The reason that people lend other people money is because the interest charges make such loans a good investment. And the home mortgage is quite lucrative. Lenders get back a great deal more than they allow you to borrow, as you pay interest charges every month, year after year. Well, here are some tips for paying less overall on your home mortgage:

  • Make a bigger down payment. Try to make the biggest down payment you can afford. The more money you pay up front, the less you borrow. And since interest is expressed as a percentage of the total you borrow, the interest will be lower.

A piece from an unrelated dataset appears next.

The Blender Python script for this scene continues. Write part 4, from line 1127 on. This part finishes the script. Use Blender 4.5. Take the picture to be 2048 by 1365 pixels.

  • Try to get a lower mortgage interest rate. Look for home mortgage loan programs that offer lower rates. This means a conventional loan is likely to be best. This lower interest rate should be applicable the entire term of the loan, and not just for a short introductory period at the front. A fixed rate is also preferable to a variable rate, as over time the fixed rate usually results in less money paid to the lender. You will need a good credit score to qualify for a lower mortgage interest rate.
  • Get a shorter loan term. The longer you are paying interest, the more interest you will pay. You can reduce the amount you pay on your home mortgage by getting a shorter loan term. A 15 or 20 year home mortgage may have a higher monthly payment, but it results in paying less over the long term. And, quite often, a shorter loan term comes with a lower interest rate.
  • Pay biweekly on your home mortgage. Instead of a monthly payment, consider a biweekly home mortgage payment. You make payments every other week, resulting in what amounts to one extra payment per year. This can reduce the amount of time you have your mortgage, and the interest charges you pay. Just watch out for prepayment penalties.